No word from winning lotto ticket holder

The Associated Press
Friday June 29, 2001

The person holding the winning lottery ticket from Saturday’s record-breaking $141 million jackpot is losing thousands of dollars in interest money for each day spent laying low, financial advisers say. 

“How much they’re losing every day is amazing,” said Richard Del Monte, director of Del Monte Group Retirement Planning in Danville. 

“I don’t think the person knows, because why would you walk away from that kind of money every day?” 

The winner, who chose a lump sum payment rather than annual payments, will get about $70 million now for the winning ticket. After taxes, the person will receive a net amount of about $42.3 million, Del Monte said. 

If that money were invested in a money market account with four percent interest, the total earned per day would be $4,635, or nearly $1.7 million per year, he said. 

Still, the lucky winner has 180 days to come forward from the date of the win. 

The lottery has a list of unclaimed jackpots dating back to 1987 and totaling nearly $132.3 million – not counting the smaller prizes, as little as $1, that go unclaimed each year, lottery spokeswoman Norma Minas said. 

“Every year we have about $30 million that goes unclaimed statewide,” she said. “Every now and then we do have an unclaimed jackpot. But for this particular jackpot, I highly doubt that it will go unclaimed.” 
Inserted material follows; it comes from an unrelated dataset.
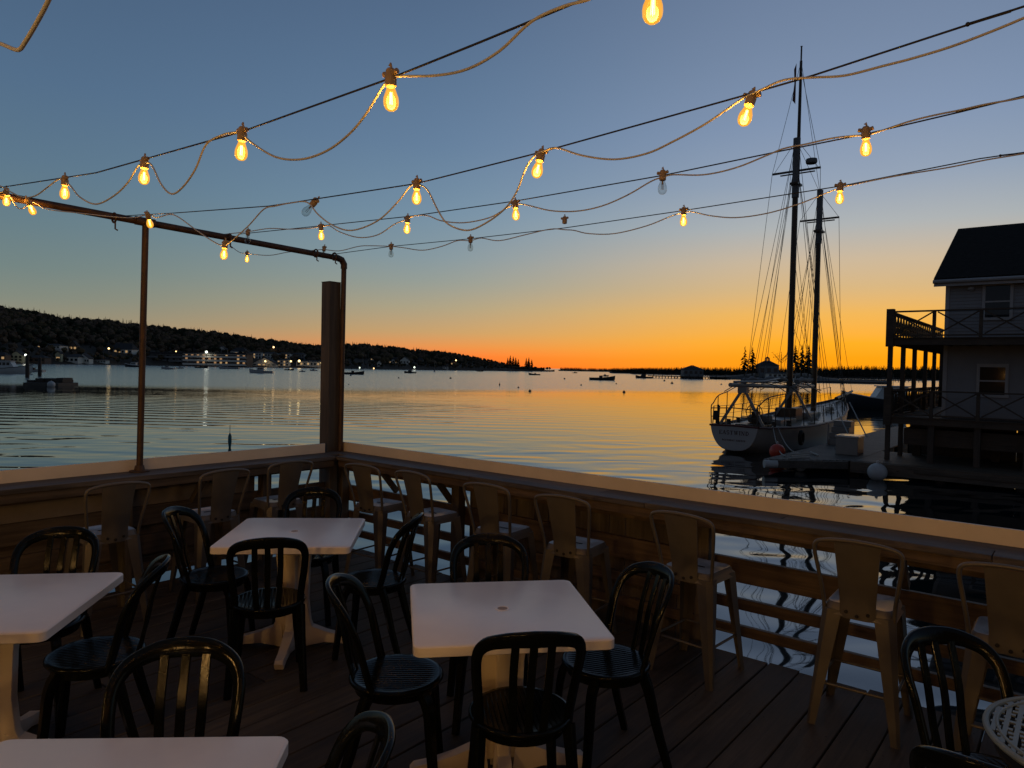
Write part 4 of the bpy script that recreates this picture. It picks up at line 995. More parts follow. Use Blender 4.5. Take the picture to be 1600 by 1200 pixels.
# ------------------------------------------------------------------ boats
def motorboat(name, label, x, y, Lpx, head, hullm=None, cabin=True, z_cab=None, group=None, cat='boat', mastpx=0, open_=False, d=None):
    """bow points along image-right for head=0, image-left for head=180 (degrees, about the vertical)"""
    p = wat(x, y); dd = dep(p); Lm = Lpx * dd / F
    ang = A - PI / 2 + math.radians(head)
    t = thing(name, label, cat, (p.x, p.y, WZ), ang, group)
    h = Lm * .105; b = Lm * .15
    st = [(-.5 * Lm, b * .86, h * .85, -h * .3, .55), (-.25 * Lm, b, h * .85, -h * .5, .5), (.05 * Lm, b, h * .98, -h * .6, .52), (.28 * Lm, b * .78, h * 1.25, -h * .5, .62), (.42 * Lm, b * .42, h * 1.5, -h * .2, .8), (.5 * Lm, b * .03, h * 1.72, h * .3, 1)]
    mb = MB(); loft(mb, st, 6); hu = mb.build('hull', hullm or m_bwhite, t, smooth=50)
    mb = MB(); vs = []
    for q, bb, zz, *_ in st: vs += [(q, bb * .97, zz - h * .08), (q, -bb * .97, zz - h * .08)]
    mb.add(vs, [(2 * i, 2 * i + 1, 2 * i + 3, 2 * i + 2) for i in range(5)]); mb.build('deck', m_bwhite if hullm is not m_dkboat else m_dkboat, hu)
    mb = MB()
    for s in (1, -1): mb.tube([(q, s * (bb + .01), zz) for q, bb, zz, *_ in st], max(.04, h * .06), 5)
    mb.build('gunwale', m_rig if hullm is None else m_bwhite if hullm is m_navy else m_hb, hu)
    if cabin:
        ch = h * 1.45; z0 = h * .8
        poly = [(-.10 * Lm, z0), (.22 * Lm, z0), (.17 * Lm, z0 + ch * .55), (.13 * Lm, z0 + ch), (-.12 * Lm, z0 + ch)]
        cb = MB().prism(poly, (0, b * .6, 0), (1, 0, 0), (0, 0, 1), (0, -b * 1.2, 0)).build('cabin', m_bwhite if hullm is not m_dkboat else m_dkboat, t, bevel=.03 * h)
        MB().b2(-.15 * Lm, .15 * Lm, -b * .7, b * .7, z0 + ch + .002, z0 + ch * 1.08).build('cabin_roof', m_bwhite if hullm is not m_dkboat else m_dkboat, cb)
        for s in (1, -1):
            for k in range(3):
                q = -.08 * Lm + k * .072 * Lm; MB().b2(q, q + .055 * Lm, s * b * .6 - .012, s * b * .6 + .012, z0 + ch * .5, z0 + ch * .86).build('window', m_pane, cb)
        MB().tube([(0, 0, z0 + ch * 1.08), (0, 0, z0 + ch * 1.9)], max(.03, h * .03), 5).build('antenna', m_rig, cb)
    if open_: MB().b2(-.12 * Lm, 0, -b * .3, b * .3, h * .8, h * 1.7).build('console', m_dkboat, t, bevel=.02)
    if mastpx: MB().tube([(.08 * Lm, 0, h), (.08 * Lm, 0, mastpx * dd / F)], [.09, .05], 6).build('mast', m_cream, t); MB().tube([(.06 * Lm, 0, h * 2.2), (-.4 * Lm, 0, h * 2.1)], .07, 6).build('boom', m_cream, t)
    return t
motorboat('lobster_boat', 'navy-hulled lobster boat lying behind the schooner bow', 1394, 640, 150, 172, m_navy)
motorboat('cabin_cruiser', 'white cabin cruiser with three dark side windows at the left edge', 8, 583, 78, 10)
motorboat('cabin_cruiser', 'small white boat behind the two dark piles at the left', 50, 581, 38, 180, cabin=False, open_=True)
motorboat('lobster_boat', 'grey-white lobster boat moored in front of the white gabled boathouse', 408, 583, 36, 185)
motorboat('lobster_boat', 'white lobster boat before the dark end of the long hotel', 262, 577, 22, 170)
motorboat('motorboat', 'small stubby white boat touching the lobster boat before the hotel', 281, 576, 13, 60)
motorboat('motorboat', 'dark boat with pale wheelhouse just left of the thin rusty pole', 210, 573.5, 30, 180, m_navy)
motorboat('sailboat', 'sloop with bare mast moored in front of the long hotel', 358, 576.5, 32, 180, cabin=False, mastpx=32)
motorboat('motorboat', 'low dark open boat under the hotel balconies', 315, 575, 20, 0, m_dkboat, cabin=False, open_=True)
motorboat('motorboat', 'dark open boat right of the grey-white lobster boat', 452, 578.5, 15, 0, m_dkboat, cabin=False, open_=True)
motorboat('motorboat', 'small white runabout before the lit waterfront, left of the timber post', 472, 581, 10, 20)
motorboat('motorboat', 'white launch just left of the timber post', 490, 579.5, 12, 180)
motorboat('barge', 'long low dark barge right of the timber post', 553, 585, 32, 0, m_dkboat, cabin=False, open_=True, cat='barge')
motorboat('motorboat', 'dark work boat below the white gabled houses', 641, 583, 19, 180, m_dkboat)
motorboat('lobster_boat', 'small white boat with short mast before the dark wooded point', 679, 581, 9, 90, mastpx=16)
motorboat('motorboat', 'dark boat off the spruce point', 835, 586, 18, 185, m_navy, cabin=False, open_=True)
motorboat('barge', 'long dark work barge with a small post in mid harbour', 941, 594, 40, 0, m_dkboat, cabin=False, open_=True, cat='barge')
motorboat('motorboat', 'dark launch just beyond the long work barge', 945, 588, 12, 0, m_dkboat)
motorboat('motorboat', 'tiny dark boat on the horizon left of the work barge', 898, 583, 8, 0, m_dkboat)
motorboat('motorboat', 'tiny dark boat moored below the wooded point, left of the spruces', 750, 580.5, 10, 0, m_dkboat, cabin=False, open_=True)
motorboat('motorboat', 'dark boat with canopy at the outer end of the long pier', 1006, 591, 26, 180, m_dkboat)
motorboat('sailboat', 'left sloop with bare mast on the shore right of the timber post', 566, 577, 12, 0, cabin=False, mastpx=28)
motorboat('sailboat', 'right sloop with bare mast on the shore right of the timber post', 576, 577, 12, 180, cabin=False, mastpx=26)
for i, (x, y, l, lb) in enumerate(((553, 576, 9, 'white boat hauled up nearest the timber post on the far shore'), (563, 576.5, 8, 'second white boat hauled up on the far shore right of the post'), (1056, 591, 7, 'dark skiff tied under the long pier'))):
    motorboat('motorboat', lb, x, y, l, 0, cabin=True if i < 2 else False, hullm=None if i < 2 else m_dkboat)
# float barge with crates at the left
p = wat(80, 602); dd = dep(p); u = dd / F
t = thing('work_float', 'low work float stacked with dark lobster crates near the left edge', 'barge', (p.x, p.y, WZ), A - PI / 2)
MB().b2(-27 * u, 27 * u, -2, 2, -.3, .35).build('deck', m_flt, t, bevel=.05)
for i, (a, b, h) in enumerate(((-26, -16, 8), (-15, -3, 11), (-2, 8, 11), (9, 24, 9), (12, 23, 12))): MB().b2(a * u, b * u, -1.4 + .2 * i, 1.4, .355, h * u).build('crate_stack', m_pile, t, bevel=.04)
fender('white ball buoy beside the crate float', tuple(wat(80, 604.5) + Vector((0, 0, .25))), .42, 1, m_vinyl, 'mooring_buoy')
for i, (x, y0, y1) in enumerate(((42.7, 589, 556), (62, 587, 559))):
    p = wat(x, y0); h = (y0 - y1) * dep(p) / F
    tag(MB().tube([(0, 0, -1), (0, 0, h), (0, 0, h + .2)], [.32, .28, .1], 10).build('mooring_pile', m_pile), ('left', 'right')[i] + ' of two dark mooring piles beside the white boats at left', 'pile', 'mooring piles at left').location = (p.x, p.y, WZ)
# buoys
for i, (x, y, r) in enumerate(((548, 587, 1.6), (623, 591, 1.4), (704, 591.5, 1.8), (810, 606, 1.6), (828, 611.5, 2.4), (882, 592.5, 1.6), (908, 602, 1.5), (975, 613, 2.4), (1038, 595.5, 1.8), (1050, 599.5, 2.3), (1127, 601, 1.4), (963, 600, 1.3), (545, 601, 1))):
    p = wat(x, y); u = dep(p) / F
    o = MB().ball((0, 0, .2 * r * u), r * u, 10, sz=.8).lathe([(.25 * r * u, .8 * r * u), (.2 * r * u, 1.5 * r * u)], 6).build('mooring_buoy', m_dkboat)
    o.location = (p.x, p.y, WZ); tag(o, 'small dark round mooring buoy floating in the open harbour', 'buoy', 'small mooring buoys in the harbour')
def spar(label, x, y0, y1, mat, w=3):
    p = wat(x, y0); u = dep(p) / F; h = (y0 - y1) * u
    t = thing('spar_buoy', label, 'buoy', (p.x, p.y, WZ))
    MB().lathe([(w * u * .35, -.3), (w * u * .6, 0), (w * u, h * .25), (w * u * .95, h * .5), (w * u * .4, h * .62), (w * u * .2, h * .64)], 12).build('body', mat, t)
    MB().tube([(0, 0, h * .62), (0, 0, h)], w * u * .16, 6).build('stick', m_rig, t)
spar('teal spar buoy leaning up from the water beside the thin pole', 359, 699, 664, m_teal, 2.8)
spar('thin dark spar buoy in the mid harbour', 780.5, 602.5, 597, m_dkboat, 1)
spar('dark stake standing at the land strip behind the schooner bow', 1316, 600, 592, m_dkboat, 2)

# ------------------------------------------------------------------ far shores
prof = [(-1600, 440), (-700, 455), (-200, 470), (0, 477), (60, 486), (100, 495), (165, 498), (205, 503), (260, 510), (330, 516), (380, 524), (430, 531), (500, 539), (545, 536), (580, 538), (640, 547), (700, 552), (740, 558), (775, 565), (800, 572), (830, 576), (866, 581)]
shore = [(-1600, 300), (-200, 330), (0, 345), (100, 380), (300, 445), (500, 480), (600, 500), (700, 560), (800, 640), (830, 670), (866, 720)]
def lerp(tab, x):
    for (a, va), (b, vb) in zip(tab[:-1], tab[1:]):
        if x <= b: return va + (vb - va) * max(0, (x - a) / (b - a))
    return tab[-1][1]
TH = 4.8
def hill(x, s):
    d0 = lerp(shore, x); w = 170 if x < 700 else 170 - 130 * (x - 700) / 166; d = d0 + w * s
    zt = HC + (yh(x) - lerp(prof, x)) * (d0 + w) / F - TH * min(1, max(.25, (840 - x) / 300))
    zt = max(zt, WZ + 1.0)
    z = WZ - .5 + (2.0 * min(s / .06, 1)) + (zt - WZ - 1.5) * max(0, (s - .06) / .94) ** .85
    k = (x - 800) / F
    return Vector((d * (sa * k + ca), d * (-ca * k + sa), z))
def hill_at(x, y):
    for i in range(400):
        p = hill(x, i / 400); v = p - EYE
        if 600 - F * v.dot(UP) / v.dot(FW) <= y: return p, i / 400
    return hill(x, .3), .3
mb = MB(); xs = [-1600 + 20 * i for i in range(124)]; xs = [x for x in xs if x <= 866] + [872]
ss = [0, .03, .06, .15, .3, .5, .7, .85, 1.0, 1.25]
for x in xs:
    for s in ss:
        p = hill(min(x, 866), min(s, 1)); 
        if s > 1: p = p + Vector((ca, sa, 0)) * 60 - Vector((0, 0, 12))
        mb.v.append((p.x, p.y, p.z + (R.uniform(-.6, .6) if .05 < s < 1 else 0)))
n = len(ss)
for i in range(len(xs) - 1):
    for j in range(n - 1): mb.f.append((i * n + j, (i + 1) * n + j, (i + 1) * n + j + 1, i * n + j + 1)); mb.m.append(0)
tag(mb.build('wooded_hill', m_hillg), kind='structure')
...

Minas said she thinks the winner is probably getting his financial advisers together. 

“It takes a team of financial advisers to deal with this type of thing,” she said. “Because all of a sudden, you’ve come into a very large amount of money – and managing that is a job in itself. 

“Once winners find a good adviser, they can relax and enjoy their lives. They can help their families, purchase new homes and cars and fund a college education.” 

Thirty-four percent of lottery sales go to public education, Minas said. That money is paid quarterly. This winning jackpot alone raised $80 million for public schools in the state. If no one comes forward to claim the record-breaking jackpot, that money will also be handed over to public education. 

Who can win the prize isn’t limited. Even illegal aliens or non-U.S. residents can claim a jackpot. 

“You can be from any country in the world and buy a lottery ticket,” Minas said. 

But a person who is not a U.S. citizen must pay a 31 percent federal withholding tax, rather than the 28 percent normally charged to a citizen. 

The largest unclaimed lottery jackpot to date was a $25 million prize won on Jan. 8, 2000, in San Diego. Another unclaimed jackpot was won in Pearblossom, Calif. in Los Angeles County on Jan. 20, 1996, Minas said. Though there are only 2,235 residents in the unincorporated town, no one ever claimed that $15 million dollar prize. 

Winners cannot change their payment option after buying a lottery ticket, officials said. If the winner didn’t choose a payment option, the state pays a lump sum. 

When the winner does come forward, he or she will have to wait two to four weeks for a check to be issued while the ticket is checked for authenticity and tampering.